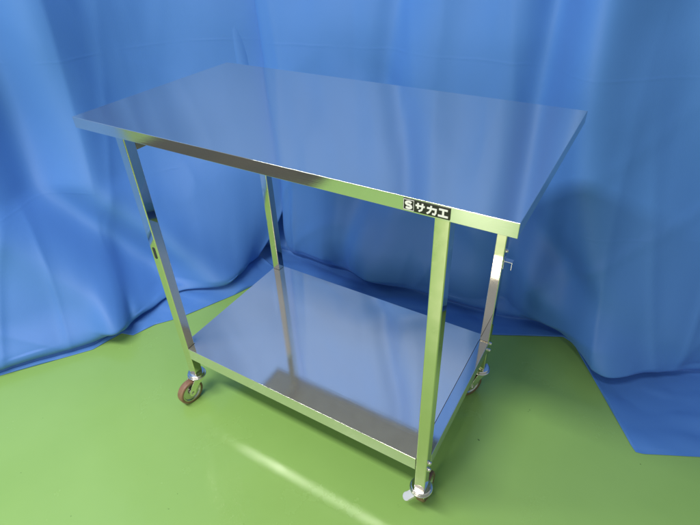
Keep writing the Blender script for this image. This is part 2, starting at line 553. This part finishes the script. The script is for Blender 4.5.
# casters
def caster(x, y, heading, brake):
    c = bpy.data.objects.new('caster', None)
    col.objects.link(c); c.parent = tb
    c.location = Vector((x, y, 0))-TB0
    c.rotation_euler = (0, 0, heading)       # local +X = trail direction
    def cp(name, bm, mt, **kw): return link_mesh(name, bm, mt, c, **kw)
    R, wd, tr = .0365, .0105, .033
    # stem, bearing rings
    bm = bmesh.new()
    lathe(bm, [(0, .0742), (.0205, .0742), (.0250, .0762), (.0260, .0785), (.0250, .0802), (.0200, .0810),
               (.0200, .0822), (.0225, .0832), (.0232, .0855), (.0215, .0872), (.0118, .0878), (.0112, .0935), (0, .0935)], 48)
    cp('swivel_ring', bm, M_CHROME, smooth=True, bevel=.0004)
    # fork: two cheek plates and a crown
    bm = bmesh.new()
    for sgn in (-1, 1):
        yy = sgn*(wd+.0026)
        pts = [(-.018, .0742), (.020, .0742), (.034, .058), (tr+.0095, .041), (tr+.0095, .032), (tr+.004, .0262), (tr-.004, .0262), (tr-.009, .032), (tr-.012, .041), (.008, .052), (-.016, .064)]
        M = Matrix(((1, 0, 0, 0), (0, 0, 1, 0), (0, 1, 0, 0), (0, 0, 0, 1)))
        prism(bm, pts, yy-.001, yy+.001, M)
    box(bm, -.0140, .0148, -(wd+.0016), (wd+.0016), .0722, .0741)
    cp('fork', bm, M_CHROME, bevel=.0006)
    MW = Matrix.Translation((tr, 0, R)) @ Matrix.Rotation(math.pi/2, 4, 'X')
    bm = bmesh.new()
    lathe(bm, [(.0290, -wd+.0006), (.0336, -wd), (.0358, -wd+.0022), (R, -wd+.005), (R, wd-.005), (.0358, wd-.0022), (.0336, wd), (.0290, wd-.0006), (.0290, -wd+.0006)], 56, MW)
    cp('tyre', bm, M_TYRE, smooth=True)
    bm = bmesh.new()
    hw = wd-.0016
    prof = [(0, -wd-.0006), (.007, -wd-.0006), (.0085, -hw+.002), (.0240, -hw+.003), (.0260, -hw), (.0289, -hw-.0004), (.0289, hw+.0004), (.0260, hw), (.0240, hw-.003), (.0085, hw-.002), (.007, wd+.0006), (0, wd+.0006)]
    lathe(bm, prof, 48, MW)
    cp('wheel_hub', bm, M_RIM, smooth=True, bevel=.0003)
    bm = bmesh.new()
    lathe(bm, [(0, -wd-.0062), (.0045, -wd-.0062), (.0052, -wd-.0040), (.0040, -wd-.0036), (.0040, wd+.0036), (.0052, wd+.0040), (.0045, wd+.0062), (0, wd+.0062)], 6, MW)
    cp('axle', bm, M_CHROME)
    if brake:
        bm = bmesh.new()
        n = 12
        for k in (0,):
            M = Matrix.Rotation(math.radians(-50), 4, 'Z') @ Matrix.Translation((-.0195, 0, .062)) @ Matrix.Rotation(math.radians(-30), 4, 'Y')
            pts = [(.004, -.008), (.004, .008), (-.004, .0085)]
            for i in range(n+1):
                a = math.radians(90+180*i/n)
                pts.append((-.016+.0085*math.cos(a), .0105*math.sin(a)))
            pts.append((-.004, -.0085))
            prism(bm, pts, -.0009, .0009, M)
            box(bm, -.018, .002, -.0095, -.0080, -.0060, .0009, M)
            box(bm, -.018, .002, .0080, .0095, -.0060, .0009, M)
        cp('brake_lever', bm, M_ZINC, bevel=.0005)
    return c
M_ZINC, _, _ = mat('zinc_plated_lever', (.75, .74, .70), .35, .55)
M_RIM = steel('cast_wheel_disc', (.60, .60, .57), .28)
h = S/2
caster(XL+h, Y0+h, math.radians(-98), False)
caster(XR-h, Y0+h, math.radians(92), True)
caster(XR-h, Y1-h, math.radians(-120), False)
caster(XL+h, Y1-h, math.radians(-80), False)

**Task brief**
Omit every picture, then reproduce the rest of the listing exactly.

**Task output**
Keep writing the Blender script for this image. This is part 2, starting at line 553. This part finishes the script. The script is for Blender 4.5.
# casters
def caster(x, y, heading, brake):
    c = bpy.data.objects.new('caster', None)
    col.objects.link(c); c.parent = tb
    c.location = Vector((x, y, 0))-TB0
    c.rotation_euler = (0, 0, heading)       # local +X = trail direction
    def cp(name, bm, mt, **kw): return link_mesh(name, bm, mt, c, **kw)
    R, wd, tr = .0365, .0105, .033
    # stem, bearing rings
    bm = bmesh.new()
    lathe(bm, [(0, .0742), (.0205, .0742), (.0250, .0762), (.0260, .0785), (.0250, .0802), (.0200, .0810),
               (.0200, .0822), (.0225, .0832), (.0232, .0855), (.0215, .0872), (.0118, .0878), (.0112, .0935), (0, .0935)], 48)
    cp('swivel_ring', bm, M_CHROME, smooth=True, bevel=.0004)
    # fork: two cheek plates and a crown
    bm = bmesh.new()
    for sgn in (-1, 1):
        yy = sgn*(wd+.0026)
        pts = [(-.018, .0742), (.020, .0742), (.034, .058), (tr+.0095, .041), (tr+.0095, .032), (tr+.004, .0262), (tr-.004, .0262), (tr-.009, .032), (tr-.012, .041), (.008, .052), (-.016, .064)]
        M = Matrix(((1, 0, 0, 0), (0, 0, 1, 0), (0, 1, 0, 0), (0, 0, 0, 1)))
        prism(bm, pts, yy-.001, yy+.001, M)
    box(bm, -.0140, .0148, -(wd+.0016), (wd+.0016), .0722, .0741)
    cp('fork', bm, M_CHROME, bevel=.0006)
    MW = Matrix.Translation((tr, 0, R)) @ Matrix.Rotation(math.pi/2, 4, 'X')
    bm = bmesh.new()
    lathe(bm, [(.0290, -wd+.0006), (.0336, -wd), (.0358, -wd+.0022), (R, -wd+.005), (R, wd-.005), (.0358, wd-.0022), (.0336, wd), (.0290, wd-.0006), (.0290, -wd+.0006)], 56, MW)
    cp('tyre', bm, M_TYRE, smooth=True)
    bm = bmesh.new()
    hw = wd-.0016
    prof = [(0, -wd-.0006), (.007, -wd-.0006), (.0085, -hw+.002), (.0240, -hw+.003), (.0260, -hw), (.0289, -hw-.0004), (.0289, hw+.0004), (.0260, hw), (.0240, hw-.003), (.0085, hw-.002), (.007, wd+.0006), (0, wd+.0006)]
    lathe(bm, prof, 48, MW)
    cp('wheel_hub', bm, M_RIM, smooth=True, bevel=.0003)
    bm = bmesh.new()
    lathe(bm, [(0, -wd-.0062), (.0045, -wd-.0062), (.0052, -wd-.0040), (.0040, -wd-.0036), (.0040, wd+.0036), (.0052, wd+.0040), (.0045, wd+.0062), (0, wd+.0062)], 6, MW)
    cp('axle', bm, M_CHROME)
    if brake:
        bm = bmesh.new()
        n = 12
        for k in (0,):
            M = Matrix.Rotation(math.radians(-50), 4, 'Z') @ Matrix.Translation((-.0195, 0, .062)) @ Matrix.Rotation(math.radians(-30), 4, 'Y')
            pts = [(.004, -.008), (.004, .008), (-.004, .0085)]
            for i in range(n+1):
                a = math.radians(90+180*i/n)
                pts.append((-.016+.0085*math.cos(a), .0105*math.sin(a)))
            pts.append((-.004, -.0085))
            prism(bm, pts, -.0009, .0009, M)
            box(bm, -.018, .002, -.0095, -.0080, -.0060, .0009, M)
            box(bm, -.018, .002, .0080, .0095, -.0060, .0009, M)
        cp('brake_lever', bm, M_ZINC, bevel=.0005)
    return c
M_ZINC, _, _ = mat('zinc_plated_lever', (.75, .74, .70), .35, .55)
M_RIM = steel('cast_wheel_disc', (.60, .60, .57), .28)
h = S/2
caster(XL+h, Y0+h, math.radians(-98), False)
caster(XR-h, Y0+h, math.radians(92), True)
caster(XR-h, Y1-h, math.radians(-120), False)
caster(XL+h, Y1-h, math.radians(-80), False)